##### Material for this task #####

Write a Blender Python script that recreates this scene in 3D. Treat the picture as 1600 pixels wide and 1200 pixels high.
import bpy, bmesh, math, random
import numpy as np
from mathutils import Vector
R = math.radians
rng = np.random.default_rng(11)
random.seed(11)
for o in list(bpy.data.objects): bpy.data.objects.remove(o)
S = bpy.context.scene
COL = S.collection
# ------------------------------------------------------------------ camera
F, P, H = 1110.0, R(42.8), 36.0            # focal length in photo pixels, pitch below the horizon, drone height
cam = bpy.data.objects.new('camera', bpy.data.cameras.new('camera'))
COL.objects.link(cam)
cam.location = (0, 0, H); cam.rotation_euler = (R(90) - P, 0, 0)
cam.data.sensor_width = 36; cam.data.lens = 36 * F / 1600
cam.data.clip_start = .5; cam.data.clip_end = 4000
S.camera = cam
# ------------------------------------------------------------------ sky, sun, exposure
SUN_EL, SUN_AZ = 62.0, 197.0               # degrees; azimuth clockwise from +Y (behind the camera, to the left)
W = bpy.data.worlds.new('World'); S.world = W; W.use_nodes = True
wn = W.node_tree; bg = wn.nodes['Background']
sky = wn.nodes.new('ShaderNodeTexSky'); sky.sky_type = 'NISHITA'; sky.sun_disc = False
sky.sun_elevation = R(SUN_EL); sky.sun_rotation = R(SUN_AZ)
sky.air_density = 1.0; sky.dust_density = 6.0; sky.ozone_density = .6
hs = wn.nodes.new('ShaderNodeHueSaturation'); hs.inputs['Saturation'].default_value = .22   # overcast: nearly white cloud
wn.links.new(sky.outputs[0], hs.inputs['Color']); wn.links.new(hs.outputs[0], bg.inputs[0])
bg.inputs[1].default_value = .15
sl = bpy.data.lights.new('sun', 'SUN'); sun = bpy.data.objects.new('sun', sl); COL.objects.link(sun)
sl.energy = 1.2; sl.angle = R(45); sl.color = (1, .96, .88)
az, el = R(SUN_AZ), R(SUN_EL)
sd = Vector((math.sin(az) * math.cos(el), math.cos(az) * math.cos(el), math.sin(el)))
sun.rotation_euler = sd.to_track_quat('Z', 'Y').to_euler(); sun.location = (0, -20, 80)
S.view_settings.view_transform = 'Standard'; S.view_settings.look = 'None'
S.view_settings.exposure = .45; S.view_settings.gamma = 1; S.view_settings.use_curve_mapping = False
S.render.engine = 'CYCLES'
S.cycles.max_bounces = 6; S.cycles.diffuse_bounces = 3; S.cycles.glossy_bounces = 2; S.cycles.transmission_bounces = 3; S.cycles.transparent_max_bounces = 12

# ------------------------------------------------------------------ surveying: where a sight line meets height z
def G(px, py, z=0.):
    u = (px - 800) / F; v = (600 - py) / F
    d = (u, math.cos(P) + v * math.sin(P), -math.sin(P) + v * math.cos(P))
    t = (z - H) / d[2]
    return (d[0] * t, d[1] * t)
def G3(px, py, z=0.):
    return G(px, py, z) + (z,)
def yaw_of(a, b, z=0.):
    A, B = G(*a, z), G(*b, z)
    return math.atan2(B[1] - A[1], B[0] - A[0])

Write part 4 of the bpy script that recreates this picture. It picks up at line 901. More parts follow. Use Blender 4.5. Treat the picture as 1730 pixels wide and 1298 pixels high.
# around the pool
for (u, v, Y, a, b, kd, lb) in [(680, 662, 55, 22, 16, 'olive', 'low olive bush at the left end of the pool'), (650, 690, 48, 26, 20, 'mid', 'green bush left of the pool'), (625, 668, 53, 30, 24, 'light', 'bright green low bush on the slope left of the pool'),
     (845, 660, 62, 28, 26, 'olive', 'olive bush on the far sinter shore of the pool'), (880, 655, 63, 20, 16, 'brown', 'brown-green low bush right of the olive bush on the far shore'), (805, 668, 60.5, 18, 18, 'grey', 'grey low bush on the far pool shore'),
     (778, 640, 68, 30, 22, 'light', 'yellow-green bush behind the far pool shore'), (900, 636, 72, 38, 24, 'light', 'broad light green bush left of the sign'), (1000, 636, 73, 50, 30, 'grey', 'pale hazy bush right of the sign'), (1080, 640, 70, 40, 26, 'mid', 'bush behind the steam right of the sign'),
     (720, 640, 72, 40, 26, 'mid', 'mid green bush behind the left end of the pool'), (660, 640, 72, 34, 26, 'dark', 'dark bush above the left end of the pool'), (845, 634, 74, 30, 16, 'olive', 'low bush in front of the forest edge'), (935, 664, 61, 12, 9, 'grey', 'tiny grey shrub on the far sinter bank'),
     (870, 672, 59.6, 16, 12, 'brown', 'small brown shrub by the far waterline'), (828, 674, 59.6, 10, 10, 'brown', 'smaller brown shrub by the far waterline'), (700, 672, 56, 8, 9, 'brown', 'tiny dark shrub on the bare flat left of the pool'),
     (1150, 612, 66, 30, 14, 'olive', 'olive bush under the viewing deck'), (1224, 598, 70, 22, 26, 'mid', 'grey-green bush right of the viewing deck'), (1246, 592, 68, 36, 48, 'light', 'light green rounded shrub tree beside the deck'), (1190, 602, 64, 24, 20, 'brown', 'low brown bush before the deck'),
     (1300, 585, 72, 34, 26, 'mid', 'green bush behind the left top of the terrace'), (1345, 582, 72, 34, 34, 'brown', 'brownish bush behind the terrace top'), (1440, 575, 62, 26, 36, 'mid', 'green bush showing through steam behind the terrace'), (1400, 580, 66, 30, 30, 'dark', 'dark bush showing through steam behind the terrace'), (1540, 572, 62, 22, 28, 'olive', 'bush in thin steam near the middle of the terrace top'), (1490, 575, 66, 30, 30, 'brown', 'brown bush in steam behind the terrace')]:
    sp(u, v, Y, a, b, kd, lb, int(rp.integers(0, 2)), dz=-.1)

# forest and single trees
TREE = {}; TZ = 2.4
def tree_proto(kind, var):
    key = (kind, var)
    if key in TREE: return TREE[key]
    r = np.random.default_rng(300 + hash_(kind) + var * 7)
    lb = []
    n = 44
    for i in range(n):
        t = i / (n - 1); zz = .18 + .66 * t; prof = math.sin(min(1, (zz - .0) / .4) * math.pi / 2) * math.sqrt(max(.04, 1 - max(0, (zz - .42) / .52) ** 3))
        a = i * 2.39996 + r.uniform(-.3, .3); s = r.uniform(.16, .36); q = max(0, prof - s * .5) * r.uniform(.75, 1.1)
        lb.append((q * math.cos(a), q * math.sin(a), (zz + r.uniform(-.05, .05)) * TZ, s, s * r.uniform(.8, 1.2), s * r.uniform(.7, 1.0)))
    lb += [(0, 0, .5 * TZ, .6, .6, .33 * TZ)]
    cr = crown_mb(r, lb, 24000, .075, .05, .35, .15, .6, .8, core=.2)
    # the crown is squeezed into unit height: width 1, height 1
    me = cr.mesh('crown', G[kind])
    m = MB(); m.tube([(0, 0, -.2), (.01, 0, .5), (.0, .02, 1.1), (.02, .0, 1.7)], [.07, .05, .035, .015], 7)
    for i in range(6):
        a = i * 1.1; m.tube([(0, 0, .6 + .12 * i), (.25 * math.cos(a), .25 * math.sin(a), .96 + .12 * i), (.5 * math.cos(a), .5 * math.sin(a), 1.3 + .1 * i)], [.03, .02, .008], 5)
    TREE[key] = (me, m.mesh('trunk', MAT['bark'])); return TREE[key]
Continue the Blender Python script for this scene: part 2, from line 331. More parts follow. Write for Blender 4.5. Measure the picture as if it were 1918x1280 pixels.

#####

Task instructions: From the line that contains "me = cr.mesh('crown', G[kind])" to the last line of the material above, repeat every line exactly, keeping both the first and the last.

Written solution:
    me = cr.mesh('crown', G[kind])
    m = MB(); m.tube([(0, 0, -.2), (.01, 0, .5), (.0, .02, 1.1), (.02, .0, 1.7)], [.07, .05, .035, .015], 7)
    for i in range(6):
        a = i * 1.1; m.tube([(0, 0, .6 + .12 * i), (.25 * math.cos(a), .25 * math.sin(a), .96 + .12 * i), (.5 * math.cos(a), .5 * math.sin(a), 1.3 + .1 * i)], [.03, .02, .008], 5)
    TREE[key] = (me, m.mesh('trunk', MAT['bark'])); return TREE[key]
Continue the Blender Python script for this scene: part 2, from line 331. More parts follow. Write for Blender 4.5. Measure the picture as if it were 1918x1280 pixels.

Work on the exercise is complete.